A New Look at the Trail Blazing David Williston

David A. Williston / TCLF
David A. Williston / TCLF

David August Williston
is a name little known today, even in the world of landscape architecture. But according to Dr. Douglas Williams, Student ASLA, Ph.D graduate from the University of Illinois at Champaign-Urbana, he is one of the trail blazers of the field. One of the first African American landscape architects, Williston designed some of the major campuses of historically African American colleges like Booker T. Washington’s Tuskegee Institute and Howard University in Washington, D.C. In his lifetime, he never experienced full integration, having passed away in 1962 at the age of 94, but managed to accomplish a lasting legacy of built work.

In a talk at Howard University’s School of Architecture, Williams wondered why Williston is so little celebrated. In part, he blames the lack of diversity in core landscape architecture texts, like the Landscape of Man, published in 1970, and Landscape Design, in 2001. “Where are the black people in these texts?”

He also pointed to the paucity of published books on African American cultural landscapes. Celebrated African American landscape architect Walter Hood, ASLA, published a book of his own work, but that was back in 1997. (Apparently, he is at work on a second book on his “hybrid landscapes”). The 2004 book African American Architects: A Biographical Dictionary, 1865-1945, an overview of some 100 designers, includes only 5-6 landscape architects. Williams bemoaned that mainstream attention to these designers only gets paid in a cursory fashion during Black History Month.

Williams highlighted a few examples of what he considers to be excellent African American scholarship on landscape: from J.B. Jackson’s The Necessity of Ruins and Other Topics, which states that “the garden landscapes of blacks are some of the least known and richest,” to We Shall Independent Be: African American Place-Making and the Struggle to Claim Space in the United States, a compendium edited by Angel David Nieves and Leslie M. Alexander, which explores the stories of African American communities displaced by Frederick Law Olmsted in the creation of Central Park.
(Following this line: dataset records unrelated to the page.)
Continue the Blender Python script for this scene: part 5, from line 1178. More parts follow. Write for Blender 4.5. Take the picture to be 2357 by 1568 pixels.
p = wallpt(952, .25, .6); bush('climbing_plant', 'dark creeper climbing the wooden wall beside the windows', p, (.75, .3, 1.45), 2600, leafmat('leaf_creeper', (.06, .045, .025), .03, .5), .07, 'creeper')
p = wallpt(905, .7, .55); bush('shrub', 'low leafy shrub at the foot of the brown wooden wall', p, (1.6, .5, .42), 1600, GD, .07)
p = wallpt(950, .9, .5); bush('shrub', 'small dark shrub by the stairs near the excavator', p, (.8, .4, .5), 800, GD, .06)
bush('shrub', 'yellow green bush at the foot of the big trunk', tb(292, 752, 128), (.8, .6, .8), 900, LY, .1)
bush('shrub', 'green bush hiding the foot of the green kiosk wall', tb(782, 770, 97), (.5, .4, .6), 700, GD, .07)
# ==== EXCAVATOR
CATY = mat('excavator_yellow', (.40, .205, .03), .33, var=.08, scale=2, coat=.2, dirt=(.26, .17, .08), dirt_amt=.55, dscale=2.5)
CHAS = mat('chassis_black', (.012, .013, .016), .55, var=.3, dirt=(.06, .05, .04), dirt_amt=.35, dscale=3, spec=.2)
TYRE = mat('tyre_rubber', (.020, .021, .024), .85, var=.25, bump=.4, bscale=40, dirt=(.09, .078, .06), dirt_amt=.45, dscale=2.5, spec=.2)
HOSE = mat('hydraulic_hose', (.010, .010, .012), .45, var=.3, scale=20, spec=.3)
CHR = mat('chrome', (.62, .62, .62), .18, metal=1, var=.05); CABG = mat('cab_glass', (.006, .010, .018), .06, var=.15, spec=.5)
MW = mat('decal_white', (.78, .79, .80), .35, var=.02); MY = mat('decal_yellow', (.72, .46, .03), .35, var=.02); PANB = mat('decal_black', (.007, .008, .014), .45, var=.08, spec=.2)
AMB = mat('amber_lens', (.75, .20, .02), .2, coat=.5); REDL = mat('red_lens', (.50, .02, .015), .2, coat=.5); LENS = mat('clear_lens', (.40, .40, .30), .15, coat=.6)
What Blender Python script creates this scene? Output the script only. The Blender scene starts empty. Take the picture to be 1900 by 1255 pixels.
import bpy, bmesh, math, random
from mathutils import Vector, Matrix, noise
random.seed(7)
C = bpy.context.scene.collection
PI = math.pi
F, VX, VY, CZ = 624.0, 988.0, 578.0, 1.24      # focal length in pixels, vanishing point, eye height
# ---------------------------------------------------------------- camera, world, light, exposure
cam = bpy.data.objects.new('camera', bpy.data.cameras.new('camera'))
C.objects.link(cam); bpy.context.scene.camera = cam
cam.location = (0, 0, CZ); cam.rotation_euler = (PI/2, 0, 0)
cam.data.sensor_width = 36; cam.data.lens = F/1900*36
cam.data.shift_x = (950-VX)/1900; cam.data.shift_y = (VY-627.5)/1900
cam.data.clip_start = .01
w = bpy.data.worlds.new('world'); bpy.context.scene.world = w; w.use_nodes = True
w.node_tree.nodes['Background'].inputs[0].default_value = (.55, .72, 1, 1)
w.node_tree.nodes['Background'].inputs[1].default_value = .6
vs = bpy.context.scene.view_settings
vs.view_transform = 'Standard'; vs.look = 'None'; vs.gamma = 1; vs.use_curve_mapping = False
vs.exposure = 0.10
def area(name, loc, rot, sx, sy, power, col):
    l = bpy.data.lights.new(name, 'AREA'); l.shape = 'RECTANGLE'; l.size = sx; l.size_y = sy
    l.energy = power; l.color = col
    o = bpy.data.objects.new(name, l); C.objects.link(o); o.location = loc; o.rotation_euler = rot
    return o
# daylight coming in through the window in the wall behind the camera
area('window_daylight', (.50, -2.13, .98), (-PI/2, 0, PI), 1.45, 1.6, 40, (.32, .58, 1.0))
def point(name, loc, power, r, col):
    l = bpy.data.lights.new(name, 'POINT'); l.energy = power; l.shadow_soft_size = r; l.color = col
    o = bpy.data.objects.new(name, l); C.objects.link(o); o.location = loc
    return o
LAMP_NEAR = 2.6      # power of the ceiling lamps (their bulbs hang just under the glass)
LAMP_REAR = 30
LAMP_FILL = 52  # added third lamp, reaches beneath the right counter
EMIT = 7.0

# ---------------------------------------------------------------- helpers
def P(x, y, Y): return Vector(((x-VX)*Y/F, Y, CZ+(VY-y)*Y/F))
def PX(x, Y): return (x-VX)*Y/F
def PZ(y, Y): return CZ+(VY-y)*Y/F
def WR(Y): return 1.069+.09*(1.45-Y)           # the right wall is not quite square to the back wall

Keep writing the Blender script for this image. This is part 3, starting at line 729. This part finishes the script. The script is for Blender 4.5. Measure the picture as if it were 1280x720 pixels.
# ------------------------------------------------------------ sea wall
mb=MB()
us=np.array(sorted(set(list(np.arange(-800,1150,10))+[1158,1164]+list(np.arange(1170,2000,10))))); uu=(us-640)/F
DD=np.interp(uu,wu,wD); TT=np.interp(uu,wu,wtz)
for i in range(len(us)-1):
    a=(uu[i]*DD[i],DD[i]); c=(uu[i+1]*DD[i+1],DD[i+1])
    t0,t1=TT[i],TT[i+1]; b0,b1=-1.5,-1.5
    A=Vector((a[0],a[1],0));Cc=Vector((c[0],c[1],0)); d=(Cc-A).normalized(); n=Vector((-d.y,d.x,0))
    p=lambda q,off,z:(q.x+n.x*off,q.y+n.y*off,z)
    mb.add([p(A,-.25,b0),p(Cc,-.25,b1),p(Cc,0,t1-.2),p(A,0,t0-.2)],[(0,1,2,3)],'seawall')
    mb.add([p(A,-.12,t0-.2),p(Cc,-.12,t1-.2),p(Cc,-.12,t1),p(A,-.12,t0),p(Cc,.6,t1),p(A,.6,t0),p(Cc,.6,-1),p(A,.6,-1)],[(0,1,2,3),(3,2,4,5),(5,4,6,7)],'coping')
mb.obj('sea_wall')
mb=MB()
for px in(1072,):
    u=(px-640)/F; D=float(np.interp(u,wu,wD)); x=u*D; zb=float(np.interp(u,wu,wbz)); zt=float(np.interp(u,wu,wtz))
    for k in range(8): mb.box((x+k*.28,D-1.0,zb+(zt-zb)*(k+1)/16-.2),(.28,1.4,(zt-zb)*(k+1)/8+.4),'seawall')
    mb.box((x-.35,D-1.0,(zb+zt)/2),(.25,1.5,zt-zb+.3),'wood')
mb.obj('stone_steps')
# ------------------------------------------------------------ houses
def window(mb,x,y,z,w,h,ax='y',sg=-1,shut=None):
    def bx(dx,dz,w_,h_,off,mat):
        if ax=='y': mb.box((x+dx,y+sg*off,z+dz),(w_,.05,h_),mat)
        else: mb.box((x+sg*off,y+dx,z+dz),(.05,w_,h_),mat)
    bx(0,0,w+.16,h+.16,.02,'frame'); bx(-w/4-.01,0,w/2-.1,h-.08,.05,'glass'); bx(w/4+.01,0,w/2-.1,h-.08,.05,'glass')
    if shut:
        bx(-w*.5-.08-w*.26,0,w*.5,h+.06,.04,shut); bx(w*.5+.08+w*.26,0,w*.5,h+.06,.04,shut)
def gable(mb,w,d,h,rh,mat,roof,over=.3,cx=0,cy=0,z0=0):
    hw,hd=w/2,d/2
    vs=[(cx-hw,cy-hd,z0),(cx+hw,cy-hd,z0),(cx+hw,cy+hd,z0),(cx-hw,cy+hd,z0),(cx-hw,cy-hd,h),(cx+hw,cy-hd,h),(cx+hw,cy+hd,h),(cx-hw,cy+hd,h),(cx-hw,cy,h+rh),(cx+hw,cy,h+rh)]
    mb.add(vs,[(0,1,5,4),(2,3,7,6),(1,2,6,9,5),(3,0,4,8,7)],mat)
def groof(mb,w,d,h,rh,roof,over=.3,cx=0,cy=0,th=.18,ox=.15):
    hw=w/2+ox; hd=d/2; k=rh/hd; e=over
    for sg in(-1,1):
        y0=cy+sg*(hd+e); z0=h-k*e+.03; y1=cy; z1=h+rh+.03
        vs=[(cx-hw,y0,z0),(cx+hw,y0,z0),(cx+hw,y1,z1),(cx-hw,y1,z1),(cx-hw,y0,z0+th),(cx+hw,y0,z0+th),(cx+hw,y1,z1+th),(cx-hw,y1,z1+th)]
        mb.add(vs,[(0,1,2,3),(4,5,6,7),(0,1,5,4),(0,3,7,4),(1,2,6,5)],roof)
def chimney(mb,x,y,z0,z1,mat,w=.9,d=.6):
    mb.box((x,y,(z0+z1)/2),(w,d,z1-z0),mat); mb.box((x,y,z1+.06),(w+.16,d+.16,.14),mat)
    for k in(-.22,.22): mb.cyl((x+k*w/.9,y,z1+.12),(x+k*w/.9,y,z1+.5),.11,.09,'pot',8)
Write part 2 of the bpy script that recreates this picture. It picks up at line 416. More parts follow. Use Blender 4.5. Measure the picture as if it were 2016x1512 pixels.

Referring to Outliers: The Story of Success by Malcolm Gladwell, which argues that geniuses are less isolated phenomena than important nodes in deep and rich social networks, Williams argued that Williston also collaborated widely. He tried to imagine Williston’s African American contemporaries, many of whom remain unknown. He tried to imagine how Williston was able to create an entirely African American system to achieve his landscape designs in the segregated deep South. And he tried to imagine how Williston, without access to white-owned nurseries, could have sought out native plants in the woods and cultivated them on his own. (Williston was one of the first African Americans to earn a bachelor’s degree in horticulture from Cornell University; there, his love of plants grew into a considerable expertise on plant propagation and cultivation.)

Williston taught horticulture to African American college students while also serving as a campus landscape architect for numerous historically black colleges. He spent 20 years at Booker T. Washington’s Tuskegee Institute, where he also worked with African American architect Robert R. Taylor to lay out the physical campus. According to The Cultural Landscape Foundation, he then settled in Washington, D.C. at the onset of the Great Depression, where he started his own firm. He designed the expansion of Howard University, and numerous other colleges, working well into his early 90s.

Williams’ hope is to completely digitize Williston’s archives and make them accessible online for future researchers, using them as a basis to create 3-D models of now-lost planting schemes, so more people can experience a Williston landscape.

2 thoughts on “A New Look at the Trail Blazing David Williston

  1. Daria Hutchinson 03/05/2019 / 8:11 am

    David Williston also designed the landscape of Langston Terrace. Langston Terrace was the first federally funded housing project in Washington and the second in the United States. It was part of President Franklin Delano Roosevelt’s Public Works Administration and was named in honor of John Mercer Langston, a 19th-century American abolitionist and attorney who founded Howard University Law School, and served as a U.S. congressman from Virginia. Williston worked with Hilyard Robinson who designed the building site in the International Style in 1937.

  2. Mike Callahan 05/15/2022 / 3:01 am

    Very interesting piece. I just came across the work of David Williston at Tuskegee University. I’m trying to identify the link between the Washingtons and Mrs Mary B Coulston of New York. She met with Booker T on his trip to San Diego CA and claimed she was friends with the family. Mary took classes at Cornell in 1901 under Bailey and she was editor of Garden & Forest from maybe 1894 to its folding in 1897 (Stiles was the official editor but some believe Mary picked up the load near the end due to his illness). She was an incredible networker but finding info about her has been difficult. She knew many major players in forestry and landscape architecture so I’m trying to reach out to various archives to see if letters remain. Is there a letter archive for Mr Williston? He might be the link between Mary and the Washingtons through his time at Cornell under Bailey. Any leads are most appreciated. Thanks.